··· Provided entries ···

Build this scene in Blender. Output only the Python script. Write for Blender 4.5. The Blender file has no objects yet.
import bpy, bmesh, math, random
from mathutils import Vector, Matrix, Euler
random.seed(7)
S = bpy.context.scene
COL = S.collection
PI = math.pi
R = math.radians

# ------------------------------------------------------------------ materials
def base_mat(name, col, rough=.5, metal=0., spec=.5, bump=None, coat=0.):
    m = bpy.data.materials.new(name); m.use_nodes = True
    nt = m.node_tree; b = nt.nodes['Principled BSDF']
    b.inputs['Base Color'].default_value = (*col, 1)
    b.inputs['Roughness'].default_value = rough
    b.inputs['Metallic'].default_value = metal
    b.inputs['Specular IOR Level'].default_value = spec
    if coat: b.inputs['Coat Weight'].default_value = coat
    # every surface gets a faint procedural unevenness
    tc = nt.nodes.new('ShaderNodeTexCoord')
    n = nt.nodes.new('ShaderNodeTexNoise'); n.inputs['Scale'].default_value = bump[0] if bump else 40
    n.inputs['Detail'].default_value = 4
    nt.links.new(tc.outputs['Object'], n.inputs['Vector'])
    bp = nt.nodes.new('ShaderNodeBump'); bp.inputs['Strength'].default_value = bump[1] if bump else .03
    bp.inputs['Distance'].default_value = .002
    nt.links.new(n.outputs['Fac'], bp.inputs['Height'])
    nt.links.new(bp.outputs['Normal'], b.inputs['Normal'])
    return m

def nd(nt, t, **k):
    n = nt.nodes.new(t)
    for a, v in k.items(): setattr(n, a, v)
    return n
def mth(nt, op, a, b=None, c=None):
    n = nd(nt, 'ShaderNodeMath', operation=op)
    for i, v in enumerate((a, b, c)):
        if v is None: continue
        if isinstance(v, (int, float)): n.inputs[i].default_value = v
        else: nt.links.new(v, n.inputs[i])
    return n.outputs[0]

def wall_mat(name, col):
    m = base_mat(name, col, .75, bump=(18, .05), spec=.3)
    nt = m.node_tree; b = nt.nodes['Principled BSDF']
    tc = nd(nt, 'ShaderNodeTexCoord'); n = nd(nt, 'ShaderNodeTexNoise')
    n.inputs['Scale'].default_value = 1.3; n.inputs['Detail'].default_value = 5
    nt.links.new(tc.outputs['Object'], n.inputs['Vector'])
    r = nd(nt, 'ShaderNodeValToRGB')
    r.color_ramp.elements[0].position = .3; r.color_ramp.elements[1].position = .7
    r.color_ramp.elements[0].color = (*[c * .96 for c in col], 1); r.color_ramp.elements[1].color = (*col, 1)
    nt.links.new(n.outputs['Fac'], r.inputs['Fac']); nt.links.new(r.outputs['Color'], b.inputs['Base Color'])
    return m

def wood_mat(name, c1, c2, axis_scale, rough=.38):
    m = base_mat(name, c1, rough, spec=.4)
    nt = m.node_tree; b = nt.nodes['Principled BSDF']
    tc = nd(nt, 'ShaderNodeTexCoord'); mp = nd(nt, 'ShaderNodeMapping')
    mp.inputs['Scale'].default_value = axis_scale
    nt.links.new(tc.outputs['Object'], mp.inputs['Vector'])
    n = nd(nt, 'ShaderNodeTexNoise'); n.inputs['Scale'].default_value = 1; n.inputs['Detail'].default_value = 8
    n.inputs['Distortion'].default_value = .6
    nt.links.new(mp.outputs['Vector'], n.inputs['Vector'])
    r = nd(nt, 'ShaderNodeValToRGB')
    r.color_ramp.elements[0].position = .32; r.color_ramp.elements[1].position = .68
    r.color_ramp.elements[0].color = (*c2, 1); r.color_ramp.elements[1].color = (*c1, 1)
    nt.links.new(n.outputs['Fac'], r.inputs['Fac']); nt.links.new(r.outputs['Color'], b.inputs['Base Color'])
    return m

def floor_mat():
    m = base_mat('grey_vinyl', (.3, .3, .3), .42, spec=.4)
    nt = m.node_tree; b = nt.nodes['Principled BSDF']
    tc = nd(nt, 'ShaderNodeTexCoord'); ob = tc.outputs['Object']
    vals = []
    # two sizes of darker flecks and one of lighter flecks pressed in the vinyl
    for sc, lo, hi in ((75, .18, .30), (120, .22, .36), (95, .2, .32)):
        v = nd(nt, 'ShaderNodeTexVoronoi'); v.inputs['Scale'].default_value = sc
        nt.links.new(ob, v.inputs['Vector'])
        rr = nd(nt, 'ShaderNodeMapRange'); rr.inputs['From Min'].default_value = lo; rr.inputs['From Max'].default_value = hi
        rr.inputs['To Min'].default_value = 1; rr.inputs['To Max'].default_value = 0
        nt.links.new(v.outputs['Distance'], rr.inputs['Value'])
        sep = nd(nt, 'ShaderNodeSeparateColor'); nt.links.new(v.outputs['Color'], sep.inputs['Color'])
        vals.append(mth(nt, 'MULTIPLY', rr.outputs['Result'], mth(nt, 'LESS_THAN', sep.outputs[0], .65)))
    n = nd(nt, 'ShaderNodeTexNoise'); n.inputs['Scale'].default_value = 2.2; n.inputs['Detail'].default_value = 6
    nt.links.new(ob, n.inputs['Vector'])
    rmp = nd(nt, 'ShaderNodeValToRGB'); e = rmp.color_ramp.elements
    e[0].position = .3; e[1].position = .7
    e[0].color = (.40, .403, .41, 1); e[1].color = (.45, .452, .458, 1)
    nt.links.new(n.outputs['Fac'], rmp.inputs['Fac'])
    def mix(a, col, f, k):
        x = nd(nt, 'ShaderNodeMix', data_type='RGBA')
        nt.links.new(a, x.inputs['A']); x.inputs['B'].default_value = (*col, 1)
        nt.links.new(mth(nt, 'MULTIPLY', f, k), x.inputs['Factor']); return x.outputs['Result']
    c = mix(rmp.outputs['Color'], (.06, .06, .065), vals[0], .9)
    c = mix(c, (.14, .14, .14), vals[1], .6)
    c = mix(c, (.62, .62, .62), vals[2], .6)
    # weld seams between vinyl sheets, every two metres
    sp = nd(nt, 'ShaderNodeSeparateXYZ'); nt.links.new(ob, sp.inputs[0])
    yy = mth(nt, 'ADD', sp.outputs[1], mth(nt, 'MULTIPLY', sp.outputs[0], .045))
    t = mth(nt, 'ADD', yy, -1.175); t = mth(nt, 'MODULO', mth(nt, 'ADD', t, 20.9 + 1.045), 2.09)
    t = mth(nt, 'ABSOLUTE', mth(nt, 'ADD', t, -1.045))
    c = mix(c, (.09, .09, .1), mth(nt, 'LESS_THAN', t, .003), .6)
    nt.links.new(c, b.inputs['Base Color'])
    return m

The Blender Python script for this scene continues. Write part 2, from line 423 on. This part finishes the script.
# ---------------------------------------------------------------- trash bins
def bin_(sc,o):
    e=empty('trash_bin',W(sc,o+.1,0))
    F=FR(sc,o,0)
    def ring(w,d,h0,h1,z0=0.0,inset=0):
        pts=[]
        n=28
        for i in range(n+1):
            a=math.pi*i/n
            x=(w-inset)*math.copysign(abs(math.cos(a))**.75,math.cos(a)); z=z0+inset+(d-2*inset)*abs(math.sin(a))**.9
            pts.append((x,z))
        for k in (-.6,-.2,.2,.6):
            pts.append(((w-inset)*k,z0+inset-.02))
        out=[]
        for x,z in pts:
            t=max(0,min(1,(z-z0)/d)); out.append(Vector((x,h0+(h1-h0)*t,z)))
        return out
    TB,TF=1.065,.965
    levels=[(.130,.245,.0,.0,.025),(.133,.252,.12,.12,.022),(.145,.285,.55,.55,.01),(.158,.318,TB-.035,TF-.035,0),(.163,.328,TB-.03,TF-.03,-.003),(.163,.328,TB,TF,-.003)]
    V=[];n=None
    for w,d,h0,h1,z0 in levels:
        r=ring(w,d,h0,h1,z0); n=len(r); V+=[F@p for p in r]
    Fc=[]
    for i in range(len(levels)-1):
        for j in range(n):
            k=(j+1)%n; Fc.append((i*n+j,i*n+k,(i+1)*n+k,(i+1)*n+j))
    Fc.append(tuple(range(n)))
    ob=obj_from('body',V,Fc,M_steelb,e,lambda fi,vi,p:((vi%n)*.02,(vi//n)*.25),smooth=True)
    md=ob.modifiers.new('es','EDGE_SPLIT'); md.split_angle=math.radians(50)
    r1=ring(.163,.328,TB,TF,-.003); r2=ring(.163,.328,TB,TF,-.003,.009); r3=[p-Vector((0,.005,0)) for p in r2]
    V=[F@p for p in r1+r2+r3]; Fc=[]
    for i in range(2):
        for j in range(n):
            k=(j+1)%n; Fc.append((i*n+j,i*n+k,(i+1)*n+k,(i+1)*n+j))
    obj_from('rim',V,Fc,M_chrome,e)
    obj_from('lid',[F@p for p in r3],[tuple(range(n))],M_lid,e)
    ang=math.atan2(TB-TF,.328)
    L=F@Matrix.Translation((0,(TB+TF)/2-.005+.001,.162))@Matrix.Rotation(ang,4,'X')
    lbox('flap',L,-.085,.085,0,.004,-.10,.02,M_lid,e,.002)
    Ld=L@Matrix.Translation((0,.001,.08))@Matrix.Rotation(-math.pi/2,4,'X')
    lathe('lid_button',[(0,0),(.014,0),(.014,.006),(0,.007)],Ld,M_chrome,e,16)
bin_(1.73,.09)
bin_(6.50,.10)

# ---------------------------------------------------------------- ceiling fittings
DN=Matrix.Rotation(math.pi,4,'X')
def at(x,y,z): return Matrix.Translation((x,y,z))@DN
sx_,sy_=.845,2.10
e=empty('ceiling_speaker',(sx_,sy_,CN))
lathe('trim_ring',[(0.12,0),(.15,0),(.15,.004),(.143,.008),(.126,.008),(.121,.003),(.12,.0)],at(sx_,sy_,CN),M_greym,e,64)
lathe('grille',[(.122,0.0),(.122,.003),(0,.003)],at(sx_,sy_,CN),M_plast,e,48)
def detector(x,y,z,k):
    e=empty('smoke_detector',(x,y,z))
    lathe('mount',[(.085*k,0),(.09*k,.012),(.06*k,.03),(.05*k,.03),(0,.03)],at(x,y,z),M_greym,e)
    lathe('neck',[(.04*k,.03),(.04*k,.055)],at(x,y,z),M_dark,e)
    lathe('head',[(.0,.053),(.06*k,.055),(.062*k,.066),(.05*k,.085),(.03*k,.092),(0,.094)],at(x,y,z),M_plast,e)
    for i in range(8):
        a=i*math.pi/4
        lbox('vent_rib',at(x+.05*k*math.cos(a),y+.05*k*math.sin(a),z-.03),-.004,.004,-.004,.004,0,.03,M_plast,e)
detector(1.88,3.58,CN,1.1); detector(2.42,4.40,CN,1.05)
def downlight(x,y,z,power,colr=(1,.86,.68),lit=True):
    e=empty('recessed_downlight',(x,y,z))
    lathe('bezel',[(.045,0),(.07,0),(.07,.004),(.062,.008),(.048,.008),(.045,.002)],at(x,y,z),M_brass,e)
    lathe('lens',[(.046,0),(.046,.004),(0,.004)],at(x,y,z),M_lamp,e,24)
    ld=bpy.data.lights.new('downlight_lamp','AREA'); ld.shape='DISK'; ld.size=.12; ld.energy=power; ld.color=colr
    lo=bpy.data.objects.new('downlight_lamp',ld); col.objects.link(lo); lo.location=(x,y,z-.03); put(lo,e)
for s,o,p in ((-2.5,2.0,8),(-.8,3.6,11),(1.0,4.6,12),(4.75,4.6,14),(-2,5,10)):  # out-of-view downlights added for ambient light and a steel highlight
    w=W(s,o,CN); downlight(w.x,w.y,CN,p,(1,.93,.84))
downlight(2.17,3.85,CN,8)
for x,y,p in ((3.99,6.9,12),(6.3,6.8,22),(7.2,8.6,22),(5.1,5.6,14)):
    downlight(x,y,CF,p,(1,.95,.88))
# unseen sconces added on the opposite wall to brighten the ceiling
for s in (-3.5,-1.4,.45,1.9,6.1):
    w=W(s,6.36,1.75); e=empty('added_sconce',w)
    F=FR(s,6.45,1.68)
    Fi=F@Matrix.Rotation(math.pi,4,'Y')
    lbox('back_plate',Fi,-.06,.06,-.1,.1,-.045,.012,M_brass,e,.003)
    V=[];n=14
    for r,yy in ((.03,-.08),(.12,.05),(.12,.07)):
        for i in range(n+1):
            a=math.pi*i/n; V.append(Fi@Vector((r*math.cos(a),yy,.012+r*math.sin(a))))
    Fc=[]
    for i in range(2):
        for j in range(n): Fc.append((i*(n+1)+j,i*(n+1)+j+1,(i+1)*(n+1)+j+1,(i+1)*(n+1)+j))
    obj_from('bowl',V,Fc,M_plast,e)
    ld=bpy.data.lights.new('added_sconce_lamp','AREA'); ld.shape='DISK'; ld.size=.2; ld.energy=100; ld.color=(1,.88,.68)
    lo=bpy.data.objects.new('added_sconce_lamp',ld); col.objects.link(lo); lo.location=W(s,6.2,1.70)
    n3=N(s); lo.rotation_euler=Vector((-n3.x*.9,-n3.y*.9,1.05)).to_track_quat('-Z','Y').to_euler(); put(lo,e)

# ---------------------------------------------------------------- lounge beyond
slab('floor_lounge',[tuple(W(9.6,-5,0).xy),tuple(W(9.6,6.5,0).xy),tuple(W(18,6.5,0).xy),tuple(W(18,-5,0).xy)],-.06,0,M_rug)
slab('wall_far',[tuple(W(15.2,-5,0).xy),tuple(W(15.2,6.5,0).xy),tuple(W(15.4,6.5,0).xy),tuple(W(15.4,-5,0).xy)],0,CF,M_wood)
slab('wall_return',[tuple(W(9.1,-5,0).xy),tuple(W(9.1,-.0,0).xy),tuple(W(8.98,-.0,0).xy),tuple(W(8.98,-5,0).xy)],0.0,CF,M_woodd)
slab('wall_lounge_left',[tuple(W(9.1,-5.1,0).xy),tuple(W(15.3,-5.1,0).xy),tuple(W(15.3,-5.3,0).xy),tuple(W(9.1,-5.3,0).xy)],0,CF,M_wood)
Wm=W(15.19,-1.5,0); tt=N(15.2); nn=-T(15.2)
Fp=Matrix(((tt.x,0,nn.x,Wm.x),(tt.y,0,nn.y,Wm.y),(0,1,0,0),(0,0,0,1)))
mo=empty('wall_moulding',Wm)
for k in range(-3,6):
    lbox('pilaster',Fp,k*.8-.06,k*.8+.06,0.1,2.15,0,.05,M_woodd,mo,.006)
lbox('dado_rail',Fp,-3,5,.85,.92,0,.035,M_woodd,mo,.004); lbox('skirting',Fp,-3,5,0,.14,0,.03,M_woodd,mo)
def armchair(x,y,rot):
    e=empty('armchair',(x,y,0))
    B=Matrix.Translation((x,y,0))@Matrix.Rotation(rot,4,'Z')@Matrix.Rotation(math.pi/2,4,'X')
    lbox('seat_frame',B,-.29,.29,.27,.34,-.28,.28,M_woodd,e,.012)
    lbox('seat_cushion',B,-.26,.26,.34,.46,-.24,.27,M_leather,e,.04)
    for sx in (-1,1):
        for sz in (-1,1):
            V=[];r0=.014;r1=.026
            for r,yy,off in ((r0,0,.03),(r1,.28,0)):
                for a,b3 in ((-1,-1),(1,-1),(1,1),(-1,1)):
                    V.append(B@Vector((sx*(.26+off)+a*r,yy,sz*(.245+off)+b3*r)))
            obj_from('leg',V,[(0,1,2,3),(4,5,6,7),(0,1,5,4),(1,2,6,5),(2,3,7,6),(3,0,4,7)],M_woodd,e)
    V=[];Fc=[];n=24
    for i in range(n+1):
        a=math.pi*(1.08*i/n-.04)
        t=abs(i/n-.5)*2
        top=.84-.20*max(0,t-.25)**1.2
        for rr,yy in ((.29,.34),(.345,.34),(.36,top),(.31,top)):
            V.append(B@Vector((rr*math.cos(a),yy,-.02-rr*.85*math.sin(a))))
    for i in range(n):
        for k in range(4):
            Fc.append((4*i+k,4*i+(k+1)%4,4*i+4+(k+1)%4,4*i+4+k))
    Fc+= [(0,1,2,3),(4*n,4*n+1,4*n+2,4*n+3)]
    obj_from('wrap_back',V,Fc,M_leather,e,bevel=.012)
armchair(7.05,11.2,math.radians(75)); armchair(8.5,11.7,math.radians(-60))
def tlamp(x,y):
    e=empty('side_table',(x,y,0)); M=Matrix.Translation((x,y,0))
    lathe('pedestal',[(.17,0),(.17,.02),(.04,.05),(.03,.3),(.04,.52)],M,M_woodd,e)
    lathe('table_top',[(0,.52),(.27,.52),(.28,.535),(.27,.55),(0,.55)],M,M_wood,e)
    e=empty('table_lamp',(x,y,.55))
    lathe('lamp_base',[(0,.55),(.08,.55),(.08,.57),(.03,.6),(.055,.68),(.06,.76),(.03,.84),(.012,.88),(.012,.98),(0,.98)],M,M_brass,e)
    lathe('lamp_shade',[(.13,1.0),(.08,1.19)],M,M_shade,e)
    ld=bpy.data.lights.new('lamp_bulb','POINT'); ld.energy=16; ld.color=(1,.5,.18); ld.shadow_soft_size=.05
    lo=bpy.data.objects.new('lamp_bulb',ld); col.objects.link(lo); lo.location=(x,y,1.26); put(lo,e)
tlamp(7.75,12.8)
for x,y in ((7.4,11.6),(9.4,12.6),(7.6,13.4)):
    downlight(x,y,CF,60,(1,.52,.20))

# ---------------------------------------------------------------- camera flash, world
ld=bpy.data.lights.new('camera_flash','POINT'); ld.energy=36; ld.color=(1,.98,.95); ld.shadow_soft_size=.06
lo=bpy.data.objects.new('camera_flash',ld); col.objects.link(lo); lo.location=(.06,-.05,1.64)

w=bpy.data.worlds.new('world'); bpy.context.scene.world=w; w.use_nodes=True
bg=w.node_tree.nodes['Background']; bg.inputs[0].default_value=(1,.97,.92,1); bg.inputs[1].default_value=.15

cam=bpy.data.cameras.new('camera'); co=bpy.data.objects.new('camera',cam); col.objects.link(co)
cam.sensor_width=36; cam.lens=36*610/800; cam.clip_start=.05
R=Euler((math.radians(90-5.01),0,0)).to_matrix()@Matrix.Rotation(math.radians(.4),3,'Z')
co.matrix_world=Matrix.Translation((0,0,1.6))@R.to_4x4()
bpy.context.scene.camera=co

···

◆ **Instructions to follow**:
Copy every line of the records above, starting with the first, up to and including the line containing "return n.outputs[0]".

◆ **Answer in full**:
Build this scene in Blender. Output only the Python script. Write for Blender 4.5. The Blender file has no objects yet.
import bpy, bmesh, math, random
from mathutils import Vector, Matrix, Euler
random.seed(7)
S = bpy.context.scene
COL = S.collection
PI = math.pi
R = math.radians

# ------------------------------------------------------------------ materials
def base_mat(name, col, rough=.5, metal=0., spec=.5, bump=None, coat=0.):
    m = bpy.data.materials.new(name); m.use_nodes = True
    nt = m.node_tree; b = nt.nodes['Principled BSDF']
    b.inputs['Base Color'].default_value = (*col, 1)
    b.inputs['Roughness'].default_value = rough
    b.inputs['Metallic'].default_value = metal
    b.inputs['Specular IOR Level'].default_value = spec
    if coat: b.inputs['Coat Weight'].default_value = coat
    # every surface gets a faint procedural unevenness
    tc = nt.nodes.new('ShaderNodeTexCoord')
    n = nt.nodes.new('ShaderNodeTexNoise'); n.inputs['Scale'].default_value = bump[0] if bump else 40
    n.inputs['Detail'].default_value = 4
    nt.links.new(tc.outputs['Object'], n.inputs['Vector'])
    bp = nt.nodes.new('ShaderNodeBump'); bp.inputs['Strength'].default_value = bump[1] if bump else .03
    bp.inputs['Distance'].default_value = .002
    nt.links.new(n.outputs['Fac'], bp.inputs['Height'])
    nt.links.new(bp.outputs['Normal'], b.inputs['Normal'])
    return m

def nd(nt, t, **k):
    n = nt.nodes.new(t)
    for a, v in k.items(): setattr(n, a, v)
    return n
def mth(nt, op, a, b=None, c=None):
    n = nd(nt, 'ShaderNodeMath', operation=op)
    for i, v in enumerate((a, b, c)):
        if v is None: continue
        if isinstance(v, (int, float)): n.inputs[i].default_value = v
        else: nt.links.new(v, n.inputs[i])
    return n.outputs[0]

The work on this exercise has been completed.